The 'fast cars rev high and it never does them any harm' is a specious argument. Race cars, rally cars etc. never look for engine longevity; The engines are rebuilt or replaced every couple of thousand miles. I've never seen an F1 engine fail because it's been driven long enough to suffer from worn crank journals or bearings. On the other hand, I can show you a thousand boy racers who 'buzz' their engines on startup and blow blue smoke at 20,000 miles.
'not letting it idle' is a different argument entirely. When it pertains to not 'warming the car up at idle' then I actually agree entirely. What you get is a fully-warmed engine and a stone-cold transmission. -It USED to be more applicable to cars like the original mini, which had an in-sump transmission which shared the engine oil for its gearbox... but for end-on transmissions (like all cars nowadays) it's not a good idea at all.
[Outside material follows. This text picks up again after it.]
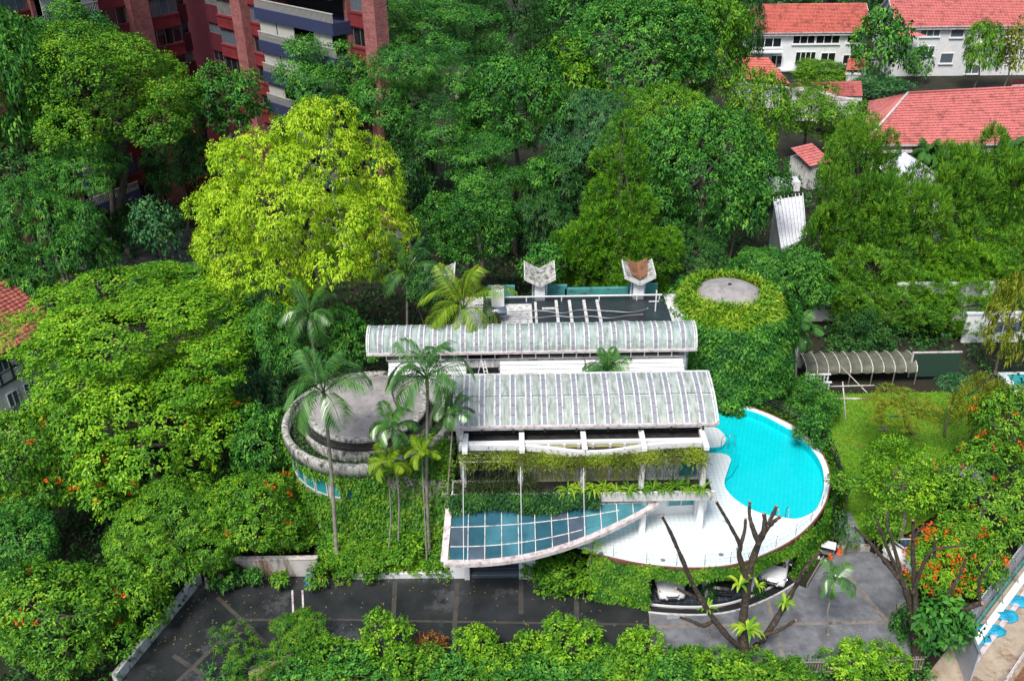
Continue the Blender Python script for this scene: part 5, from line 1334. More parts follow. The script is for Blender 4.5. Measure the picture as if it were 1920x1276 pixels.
# ------------------------------------------------------------------ cars
def car(name, label, paint, loc, rz, suv=False):
    """sedan nose toward -y in its own frame; length 4.4"""
    e = thing(name, loc, label, 'car', 'cars in the garage under the pool deck', rz)
    W = .90; top = .98 if not suv else 1.08
    # stations: y, half width, bottom z, belt/hood z, crown height above edge
    S = [(-2.20, .52, .34, .52, .03), (-2.16, .70, .26, .60, .05), (-2.02, .83, .22, .70, .07), (-1.75, .88, .20, .76, .09), (-1.3, W, .20, .82, .10), (-.75, W, .20, .88, .10), (-.2, W, .20, .92, .06), (.8, W, .20, .94, .04), (1.5, W, .20, .95, .05), (1.95, .87, .22, .93, .05), (2.15, .80, .30, .85, .03), (2.2, .70, .40, .70, .02)]
    if suv: S = [(y, w + .03, b, t * 1.12, c) for y, w, b, t, c in S]
    m = MB(); rows = []
    for y, w, b, t, c in S:
        rows.append([(-w * .92, y, b), (-w, y, b + .12), (-w * 1.0, y, (b + t) / 2), (-w * .97, y, t - .08), (-w * .86, y, t), (-w * .45, y, t + c * .75), (0, y, t + c), (w * .45, y, t + c * .75), (w * .86, y, t), (w * .97, y, t - .08), (w, y, (b + t) / 2), (w, y, b + .12), (w * .92, y, b)])
    for i in range(len(rows) - 1): m.strip(rows[i], rows[i + 1])
    m.add(rows[0], [tuple(range(13))]); m.add(rows[-1], [tuple(range(12, -1, -1))])
    fix_normals(m.build('body', MATS[paint], e, False, True))
    h = .52 if not suv else .66; zb = .95 if not suv else 1.05
    C = [(-.95, .74, zb), (-.15, .62, zb + h), (.9, .62, zb + h), (1.75, .70, zb + .04)]
    def q(nm, mat, pts): return MB().add(pts, [tuple(range(len(pts)))]).build(nm, MATS[mat], e, False)
    wl, wr = lambda i: (-C[i][1], C[i][0], C[i][2]), lambda i: (C[i][1], C[i][0], C[i][2])
    q('windscreen', 'pane_dark', [wl(0), wr(0), wr(1), wl(1)]); q('rear_window', 'pane_dark', [wr(3), wl(3), wl(2), wr(2)])
    m = MB(); rr = []
    for i in range(9):
        x = -1 + i / 4; rr.append([(x * .64, yy, zb + h + .045 * (1 - x * x)) for yy in (-.2, .1, .5, .95)])
    for i in range(8): m.strip(rr[i], rr[i + 1])
    fix_normals(m.build('roof', MATS[paint], e, False, True))
    for s in (-1, 1):
        q('side_window', 'pane_dark', [(s * .80, -.85, zb), (s * .80, 1.65, zb), (s * .63, .9, zb + h), (s * .63, -.15, zb + h)])
        MB().add([(s * .30, -2.215, .60), (s * .66, -2.10, .58), (s * .84, -1.80, .72), (s * .80, -1.78, .80), (s * .55, -2.03, .70), (s * .34, -2.17, .66)], [(0, 1, 2, 3, 4, 5)]).build('headlight', MATS['lamp_glass'], e, False)
        MB().box((s * .62, -2.2, .38), (.34, .06, .09), 0, .01).build('air_intake', MATS['rubber'], e, False)
        MB().box((s * 1.0, -.6, zb + .05), (.2, .12, .13), 0, .04).build('mirror', MATS[paint], e, False)
        for y in (-1.38, 1.36):
            t = MB().tube([(s * .76, y, .32), (s * .94, y, .32)], .32, 20).build('wheel', MATS['rubber'], e, False)
            MB().tube([(s * .945, y, .32), (s * .955, y, .32)], .2, 14).build('rim', MATS['steel'], t, False)
    MB().box((0, -2.2, .56), (.74, .06, .11), 0, .02).build('grille', MATS['rubber'], e, False); MB().box((0, -2.24, .60), (.70, .03, .025)).build('grille_bar', MATS['chrome'], e, False)
    MB().box((0, -2.225, .38), (.62, .04, .12), 0, .01).build('lower_grille', MATS['rubber'], e, False)
    MB().box((0, -2.26, .45), (.48, .02, .11)).build('number_plate', MATS['rubber'], e, False)
    MB().tube([(0, -2.25, .60), (0, -2.262, .60)], .055, 10).build('badge', MATS['chrome'], e, False)
    m = MB().add([(-.6, -2.12, .725), (-.5, -1.1, .90), (-.46, -1.1, .905), (-.55, -2.1, .73)], [(0, 1, 2, 3)])
    return e
def gpos(u, v): p = P(u, v, .12); return p
p = gpos(1259, 1131); car('parked_car', 'white sedan parked nose out at the left of the garage', 'car_white', p + Vector((0, 2.2, 0)), .02)
p = gpos(1350, 1124); car('parked_car', 'black car parked nose out in the middle of the garage', 'car_black', p + Vector((.35, 2.3, 0)), -.16, True)
p = gpos(1444, 1101); car('parked_car', 'white rounded car parked nose out at the right of the garage', 'car_white', p + Vector((.75, 1.95, 0)), -.36)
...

Also, with rally and race cars, they WARM the engine up with electrical heaters before they start up, thus the oil is thinned out significantly. in road cars which are being re-started after running into the shop for ten minutes, the oil will still be nice and thin. My Porsche has an anti-drainback
valve which helps keep the top end filled with oil, -I don't know if the VW or the Audi do, though I think there may be anti-drainback spring-and-ball-type valves in the oil filter...
Either way, oil DOES leak slowly back, and there is usually LESS than the optimal amount when the engine is started after a long rest.
When the engine is COLD, the oil's viscosity is thickest. This means that you should perhaps imagine two conditions; one tryong to pump warm water through a small hole or a thin straw (representing warm oil being pumped through the oiling paths and galleries in the engine) and secondly something like Lyle's Golden Syrup being pumped through the SAME thin holes and galleries. This is like COLD oil, which has a much higher viscosity than warm oil.
Imagining golden syrup or treacle, you can see that it will be "tight" to squeze through, and so the pressure rises, even though very little 'flow' is taking place. With only a little oil in the crank bearing clearances, and no new flow yet, the thin film of cold oil on the bearing surfaces tends to 'tear' or sheer if the surface speed diference is too great, unless new oil gets there FAST.
This means that it is best to not 'buzz' the engine on a cold startup until the oil has gotten around everywhere.
If you have an oil pressure gauge, you'll know that the idle pressure drops when the car is warm. However, this doesn't mean there's less oil being pumped... it's just that there's more oil FLOW relieving the pressure. At COLD idle, there's so little flow that you'd be an absolute FOOL to 'buzz' the motor unless the cost of frequent engine work is trivial to you...
...Like if you're a Ferrari owner, a race team owner, rally driver, etc.